The commonly reported U3 rate is a measure of persons classified as unemployed because they do not have a job but have actively looked for work during the previous four weeks. These people are also currently available for work. The November unemployment rate was reported at 7.0%, down from 7.3% in October and 7.8% in November 2012.

The U3 rate does not, however, take into account discouraged workers who have dropped out of the labor force, those marginally attached to the labor force, and those working part time for economic reasons. The combined rate of these metrics currently stands at 13.2%.

Another useful but less-known measure is the employment-population ratio. This tells us what proportion of the working-age population is employed, and is a real measure of economic health and the state of the recovery. Changes in the employment-population ratio demonstrate whether the economy is generating jobs fast enough to provide employment for the increasing total non-institutional population (excluding the incarcerated). The employment-population ratio is calculated by dividing the total non-institutional population (those 16 years and older) into the total number of employed.

An examination of both the employment-population ratio and the labor force participation rate (which is discussed later on in this article) are painting a somewhat less-than-rosy overall picture of the economy. Let’s examine the chart below.
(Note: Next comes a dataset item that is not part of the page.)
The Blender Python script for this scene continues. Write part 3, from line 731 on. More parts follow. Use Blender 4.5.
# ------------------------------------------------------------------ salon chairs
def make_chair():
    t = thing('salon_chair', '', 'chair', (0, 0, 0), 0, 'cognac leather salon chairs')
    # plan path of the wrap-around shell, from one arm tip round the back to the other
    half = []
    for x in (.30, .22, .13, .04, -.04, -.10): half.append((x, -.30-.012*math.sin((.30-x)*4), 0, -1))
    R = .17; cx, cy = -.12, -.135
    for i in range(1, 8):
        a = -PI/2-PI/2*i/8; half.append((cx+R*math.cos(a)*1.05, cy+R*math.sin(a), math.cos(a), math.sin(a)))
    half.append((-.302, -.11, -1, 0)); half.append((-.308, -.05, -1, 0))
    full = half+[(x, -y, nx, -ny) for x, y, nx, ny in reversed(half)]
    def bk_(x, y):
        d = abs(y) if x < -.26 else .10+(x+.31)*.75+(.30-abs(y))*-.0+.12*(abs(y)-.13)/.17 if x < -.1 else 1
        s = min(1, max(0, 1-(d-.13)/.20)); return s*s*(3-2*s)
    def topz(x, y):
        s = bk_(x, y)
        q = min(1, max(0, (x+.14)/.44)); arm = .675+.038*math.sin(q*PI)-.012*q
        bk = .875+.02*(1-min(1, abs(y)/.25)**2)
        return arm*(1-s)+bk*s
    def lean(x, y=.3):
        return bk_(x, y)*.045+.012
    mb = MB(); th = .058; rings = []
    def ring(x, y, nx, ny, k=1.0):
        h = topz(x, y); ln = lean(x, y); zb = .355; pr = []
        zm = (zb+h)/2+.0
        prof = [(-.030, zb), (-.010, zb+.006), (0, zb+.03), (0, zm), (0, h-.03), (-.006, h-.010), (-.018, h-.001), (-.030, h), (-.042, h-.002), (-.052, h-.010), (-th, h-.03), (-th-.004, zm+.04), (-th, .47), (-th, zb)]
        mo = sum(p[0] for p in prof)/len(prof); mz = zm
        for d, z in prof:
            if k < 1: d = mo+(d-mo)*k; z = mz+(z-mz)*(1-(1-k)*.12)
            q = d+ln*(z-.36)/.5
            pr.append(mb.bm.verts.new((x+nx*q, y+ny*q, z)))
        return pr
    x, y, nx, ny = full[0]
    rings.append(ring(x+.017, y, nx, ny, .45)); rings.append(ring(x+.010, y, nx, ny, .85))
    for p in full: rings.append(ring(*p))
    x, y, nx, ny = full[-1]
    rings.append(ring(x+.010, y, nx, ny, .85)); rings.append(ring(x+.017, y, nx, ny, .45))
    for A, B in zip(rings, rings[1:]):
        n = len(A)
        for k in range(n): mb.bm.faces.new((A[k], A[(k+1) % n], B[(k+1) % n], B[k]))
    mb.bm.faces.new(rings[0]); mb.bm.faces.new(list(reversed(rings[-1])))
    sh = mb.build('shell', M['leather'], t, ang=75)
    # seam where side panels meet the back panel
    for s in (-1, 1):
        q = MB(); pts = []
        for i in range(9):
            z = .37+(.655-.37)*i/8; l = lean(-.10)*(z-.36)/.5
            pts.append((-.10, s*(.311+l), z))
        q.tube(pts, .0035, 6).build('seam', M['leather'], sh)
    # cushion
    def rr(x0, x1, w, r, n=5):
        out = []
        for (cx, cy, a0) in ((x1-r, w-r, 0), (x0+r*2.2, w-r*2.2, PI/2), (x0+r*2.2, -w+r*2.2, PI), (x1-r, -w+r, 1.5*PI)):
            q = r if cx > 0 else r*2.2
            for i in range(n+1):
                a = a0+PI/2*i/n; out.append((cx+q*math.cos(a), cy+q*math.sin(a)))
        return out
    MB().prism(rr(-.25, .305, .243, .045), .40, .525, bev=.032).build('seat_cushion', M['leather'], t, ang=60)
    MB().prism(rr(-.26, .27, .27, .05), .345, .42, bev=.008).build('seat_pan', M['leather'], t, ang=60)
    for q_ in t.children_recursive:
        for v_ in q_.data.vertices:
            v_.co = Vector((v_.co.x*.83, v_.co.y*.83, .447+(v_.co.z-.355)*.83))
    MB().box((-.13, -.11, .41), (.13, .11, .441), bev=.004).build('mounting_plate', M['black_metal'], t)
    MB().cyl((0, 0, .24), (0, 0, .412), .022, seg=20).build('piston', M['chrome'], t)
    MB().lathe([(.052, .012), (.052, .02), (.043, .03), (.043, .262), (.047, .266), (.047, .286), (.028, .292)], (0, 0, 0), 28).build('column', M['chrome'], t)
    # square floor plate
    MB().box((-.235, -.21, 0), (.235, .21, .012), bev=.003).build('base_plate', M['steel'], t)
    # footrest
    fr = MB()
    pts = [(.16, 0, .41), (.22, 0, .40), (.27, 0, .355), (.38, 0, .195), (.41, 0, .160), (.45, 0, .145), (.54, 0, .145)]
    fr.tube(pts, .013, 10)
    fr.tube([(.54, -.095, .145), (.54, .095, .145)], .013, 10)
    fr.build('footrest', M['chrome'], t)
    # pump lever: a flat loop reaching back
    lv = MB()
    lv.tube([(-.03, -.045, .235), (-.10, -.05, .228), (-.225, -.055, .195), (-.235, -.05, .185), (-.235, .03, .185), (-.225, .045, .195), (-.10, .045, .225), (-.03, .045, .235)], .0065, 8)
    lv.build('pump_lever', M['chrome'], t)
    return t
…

Emp pop rat and lab for par rat

The employment-population ratio, indicated by the red line, generally increases during periods of economic expansion and decreases during recessions. The ratio does not begin to increase immediately after the end of each recession, but bottoms out and begins trending upward within one to two years of the recession’s end

Although the Great Recession lasted twice as long as previous recessions and it could be expected that the ratio would take longer before the employment-population ratio hit bottom and rebounded, this has not been the case so far. The employment-population ratio, in fact, has been sliding sideways since 2010, since hitting its lowest level since 1983. In other words, the growth rate in the number of employed adults is tracking at about the same rate as the growth in population. Translating this further, the economy is barely generating enough jobs to keep up with population gains.

The other series in the above chart – one that is frequently mentioned in the news – is the labor force participation rate. This ratio, represented by the blue line, is the proportion of the working-age population that is in the labor force, either working or looking for work.

The denominator in the labor force participation ratio is slightly different than that of the employment-population ratio. The labor force participation rate uses the civilian non-institutional population that excludes both active members of the armed forces and the incarcerated population.

The civilian labor force participation rate began to climb steadily after the mid-1960s as more women joined the workforce. The rate peaked at 67.3% in early 2000 but averaged 66.3% from 2001 to 2007 before the Great Recession hit.

While the employment-population ratio has been flat during the recovery, the labor force participation rate has actually declined since the end of the recession to its lowest level in 35 years. Part of that decline is due to demographic shifts as more baby boomers retire. Furthermore, these retirees are not being replaced by echo boomers and others who have left the labor force to return to school or have given up looking for work for the time being as the economy continues its slow recovery.

Taken in tandem, these two figures do not paint an inspiring picture of economic strength and recovery. Both stats bear watching for signs that the economy is generating enough jobs to employ not only the growing working-age population, but also the unemployed, underemployed and discouraged workers or students wishing to enter (or re-enter) the workforce.